Corría el año de 1972 y se iba a jugar una edición del llamado "clásico de clásicos", América contra Guadalajara, en la cancha del estadio Azteca. Además de la rivalidad institucional existía la callejera, que quizá sea más enconada, ya que en todas las familias y en las diferentes colonias de las poblaciones del país, siempre encontrarás a un aficionado chiva y a su antagonista azulcrema.
Nuestro caso no era diferente ya que Eduardo mi hermano y yo profesábamos la fe rojiblanca y nuestros vecinos y amigos, los Nájera, eran americanistas porque su padre, don Pedro, había sido jugador estelar de ese equipo y fungía como preparador físico del mismo.
El caso es que nos pusimos de acuerdo para ir al Coloso de Santa Úrsula, y para ello encaminamos nuestros pasos a la colonia San Rafael, donde estaba ubicada la tienda de deportes propiedad de Enrique Borja, que era uno de los puntos de preventa del boletaje.
Ticket en mano, ese domingo nos dirigimos al inmueble que presentó un lleno hasta las azoteas. Mitad y mitad, la multitud arengaba con porras a sus favoritos. Todavía no llegaban las "barras bravas" a México, con sus cánticos majaderos y la pasión se desahogaba con el "siquitibun" y alguna que otra sabrosa mentada de madre.
¡Ay manito, aquello fue un constante sufrir! Los jugadores de amarillo surgían por todas partes, liderados por ese motor con patas llamado Carlos Reinoso, mientras que del lado del Rebaño, sumidos en la sorpresa, nuestros ídolos nomás los veían pasar.
El chileno enanete metió un tiro al ángulo y los de Coapa se iban adelante. El estadio era una sucursal del manicomio. Para la segunda mitad, Reinoso, como maldición, le manda el enésimo pase a profundidad a sus delanteros. La toma Enrique Borja y elude a Ignacio "Cuate" Calderón, quien le comete un penal. Trastabillando, el narigón llega a la pelota y tira al marco. El "Nene" López Zapiáin se barre pero no la alcanza. El grito era ensordecedor y el delirio crema francamente ardedor. Así terminó la contienda, 2-0 a favor del América.
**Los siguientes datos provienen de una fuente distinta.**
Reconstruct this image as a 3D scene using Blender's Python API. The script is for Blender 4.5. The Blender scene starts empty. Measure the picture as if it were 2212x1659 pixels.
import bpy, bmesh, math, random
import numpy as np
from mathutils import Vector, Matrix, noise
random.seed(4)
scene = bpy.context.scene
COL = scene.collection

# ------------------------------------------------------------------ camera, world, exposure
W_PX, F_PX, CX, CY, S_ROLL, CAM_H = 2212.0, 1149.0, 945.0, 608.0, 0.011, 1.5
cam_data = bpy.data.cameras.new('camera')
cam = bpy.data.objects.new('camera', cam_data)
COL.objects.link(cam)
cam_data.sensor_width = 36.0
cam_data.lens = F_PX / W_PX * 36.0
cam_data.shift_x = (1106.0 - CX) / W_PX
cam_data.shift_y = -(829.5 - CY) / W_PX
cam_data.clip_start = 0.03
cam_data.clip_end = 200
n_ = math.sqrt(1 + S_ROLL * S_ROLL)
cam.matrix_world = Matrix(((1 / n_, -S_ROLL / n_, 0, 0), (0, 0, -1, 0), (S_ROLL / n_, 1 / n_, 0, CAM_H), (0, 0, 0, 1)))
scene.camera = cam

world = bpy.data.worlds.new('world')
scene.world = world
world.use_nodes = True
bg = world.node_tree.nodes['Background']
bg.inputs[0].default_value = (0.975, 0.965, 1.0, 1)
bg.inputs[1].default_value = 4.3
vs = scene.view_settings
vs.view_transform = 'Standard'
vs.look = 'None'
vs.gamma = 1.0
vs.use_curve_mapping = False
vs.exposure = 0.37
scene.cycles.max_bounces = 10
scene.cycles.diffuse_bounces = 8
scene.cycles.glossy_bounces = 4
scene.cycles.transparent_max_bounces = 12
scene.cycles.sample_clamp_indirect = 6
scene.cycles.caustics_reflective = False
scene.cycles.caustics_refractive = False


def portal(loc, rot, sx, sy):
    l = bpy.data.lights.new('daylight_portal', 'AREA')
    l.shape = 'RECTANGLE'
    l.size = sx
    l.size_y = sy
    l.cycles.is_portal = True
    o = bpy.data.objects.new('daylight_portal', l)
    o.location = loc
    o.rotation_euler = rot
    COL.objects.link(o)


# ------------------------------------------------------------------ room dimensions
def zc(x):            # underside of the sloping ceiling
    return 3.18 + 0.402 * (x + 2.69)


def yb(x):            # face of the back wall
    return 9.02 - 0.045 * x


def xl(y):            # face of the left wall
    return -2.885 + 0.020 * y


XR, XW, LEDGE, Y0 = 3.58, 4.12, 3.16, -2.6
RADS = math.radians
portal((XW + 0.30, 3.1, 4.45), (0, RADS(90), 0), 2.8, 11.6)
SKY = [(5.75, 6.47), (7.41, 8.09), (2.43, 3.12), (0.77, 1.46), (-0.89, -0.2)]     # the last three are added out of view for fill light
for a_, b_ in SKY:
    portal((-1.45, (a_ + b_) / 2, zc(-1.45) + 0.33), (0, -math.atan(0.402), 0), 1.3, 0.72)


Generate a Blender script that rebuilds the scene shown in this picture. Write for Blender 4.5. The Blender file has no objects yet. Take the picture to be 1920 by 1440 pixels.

Al final del encuentro, nos deshicimos de los molestos amigos y, aprovechando nuestro conocimiento de las "tripas" del estadio, bajamos a los vestidores. Obvio, nos colamos al de Chivas y grande fue nuestra sorpresa al ver a los jugadores relajados, muertos de risa y echando desmadre, actitud contrastante con el llanto y el dolor de la tribuna.
A partir de ahí, dejé de irle al chiverío.
En el juego del pasado sábado, los papeles se invirtieron, ya que los integrantes del ave parecieron no entender lo mucho que se juega en este tipo de partidos y los tapatíos salieron, sabiéndose inferiores, a morirse en la raya y a partirse el alma.
No quedó en la cancha más que… crema batida.